The Night Porter
THE NIGHT PORTER
(IL PORTIERE DI NOTTE) 1974

Director: Liliana Cavini

Reviewed by Paghat the Ratgirl



For costuming, script, soundtrack & acting, The Night Porter (1974) has everything just right. A highly perverse but scarcely unlikely tale, it can be off-putting for sheer daring, & has lost little of its unsettling character through the ensuing decades.

Lucia (Charlotte Rampling in her physical & acting prime) is a Jewish woman who returns to Vienna in 1957 & recognizes the hotel night porter as having been the Nazi S.S. officer & physician who both protected & tortured her during the war. He's a monster who tries to live a low key invisible life lest he end up on someone's list of war criminals. On the other hand, Lucia is alive because of his wartime interest in her.

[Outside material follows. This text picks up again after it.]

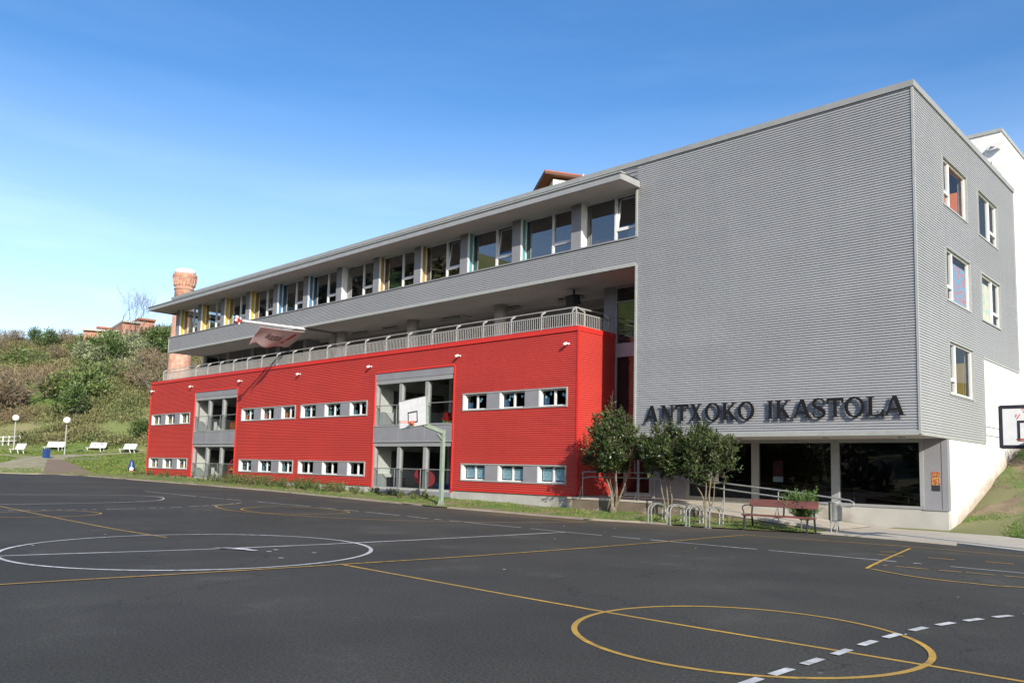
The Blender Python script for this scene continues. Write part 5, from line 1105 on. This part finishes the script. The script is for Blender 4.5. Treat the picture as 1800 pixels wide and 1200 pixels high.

The ex-nazi Max (Dirk Bogarde) has had a long-term relationship with another man, & they do odd role playing games that permit Max to dress up in his old uniform & his lover to bounce around the room as though he is still the sexy young thang who danced for perverted S.S. officers when he was younger. He begins to lose his hold on Max, however, almost as soon as he spots Lucia.


For her part, Lucia could easily reveal his identity & cause him considerable grief, but instead, they are soon picking up their sadomasochistic relationship where it left off at war's end. He more or less with her permission kidnaps her & chains her in his apartment, in order to protect her from some pro-nazi witness-hunters.

They have both recaptured in a rather artificial manner their own youth, a time when he was both protector & victimizer, & she was both victimized & grateful.

Anyone who has had any involvement with the s/m community knows well the role-playing nature of rape fantasy, & has met Jews who are looking for an Aryan playmate, African Americans who happily play roles with southern aristocrat white types, & all kinds of psychologically twisted scenarios. So this is not just a tasteless cinematic affectation but a fictionalized expression of a real phenomenon.

Whether it is viewed as merely nuts or a potentially healthy way of working through trauma (since fantasy role playing is not the same as the real thing), at the surface it merely is what it is, an aspect of human sexuality. There may well be some little element of this psychology, from slight to obsessive, in almost everyone. For Max & Lucia, it is obsessive.


Max quits his night porter job, & remains with Lucia constantly as they work out together their mutual desire & dread. When the group of ex-S.S. officers who hunt down witnesses find out Max is protecting one, they warn him they may have to take extreme steps.

They virtually hold the apartment siege so that communication with the outside world stops entirely. Barricaded Max & Lucia have to ration what food was already in the kitchen, they descend slowly into bickering & madness.

This is the material of a first-rate exploitation film but The Night Porter is, instead, an art film through & through. For many viewers it will be no less a decadent film of depravity, & I must admit to being very slow to warm to it, sticking to it partly because it's an established classic & because I've so greatly admired the two leads in so much else that they've done.

Yet by the time our pervy demented lovebirds are besieged by fascists, it gains an element of outcasts holding out against a world that refuses to understand or tolerate their existence. Before the drama's closing minutes, just about everyone will be just a little bit on the side of the degenerate.